Les représentants, eux, contrairement au jugement initial que l'on pourrait avoir, ont une réelle personnalité. Un simple trajet en voiture nous permet vraiment de développer de l'empathie pour eux. Ils ont du respect (voire de l'envie) pour le village mais sont écrasés par les directives de leurs supérieurs, distants et amoraux. Ils sont simplement entre le marteau et l'enclume. J'ai retrouvé ce que j'étais venu chercher : l'efficacité des dialogues d'Hamaguchi.
Et puis arrivent ces 20 dernières minutes, qui font chavirer l'histoire complètement ailleurs jusqu'à cette fin… surprenante. Disons que j'aurais voulu continuer sur la lancée que le film avait mis du temps à installer, mais qu'il se passe quelque chose de complètement incompréhensible. Je pense ne pas être le bon public pour ce genre de conclusion atypique qui laisse plus de questions que de réponses mais vu les quelques retours que j'ai pu lire, beaucoup d'autres ont été aussi frustrés que moi.
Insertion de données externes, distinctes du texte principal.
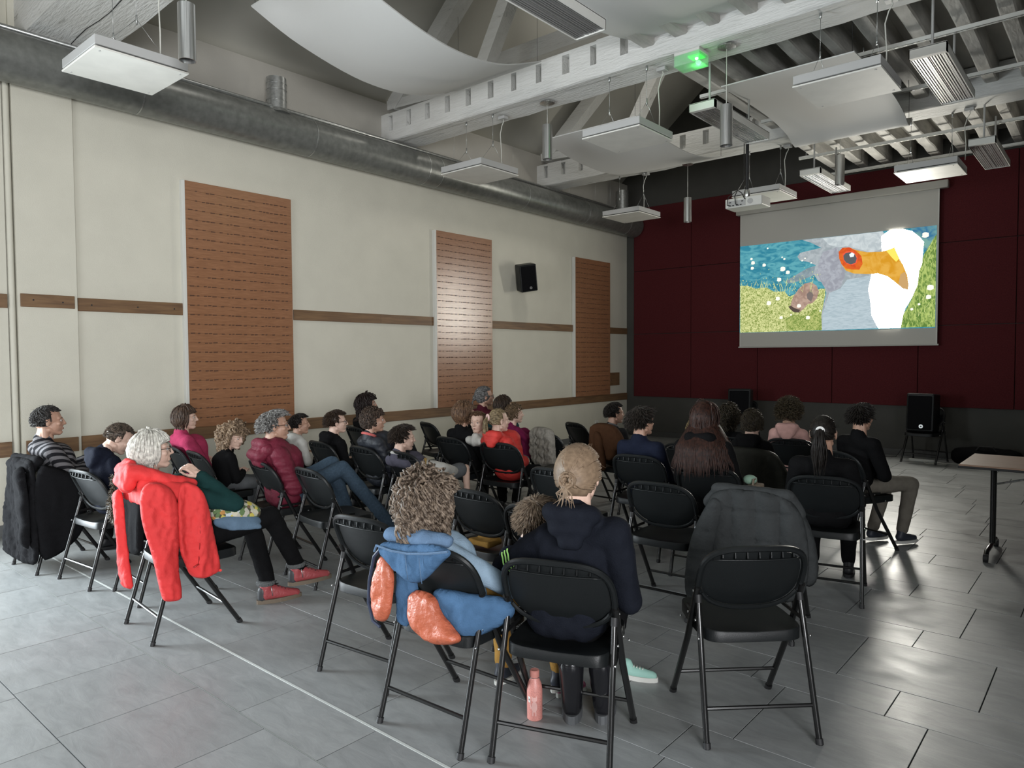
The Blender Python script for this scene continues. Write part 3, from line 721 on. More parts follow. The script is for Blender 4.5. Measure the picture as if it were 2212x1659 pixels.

Le talent est là, c'est beau, c'est prenant (si on n'est pas embêté par la lenteur du début), mais mon problème, c'est le scénario. Je considère néanmoins que le film est bon, il dégage quelque chose, mais personnellement je me suis senti pris par lui puis rejeté aussitôt.
L'unique musique, quant à elle, est vraiment sublime et vient parfaitement souligner ces moments paisibles dans la forêt, mais elle s'arrête malheureusement presque toujours de façon très brusque. En fait, ceci est finalement une parfaite image du ressenti du film entier : un moment réellement agréable avec une fin très insatisfaisante.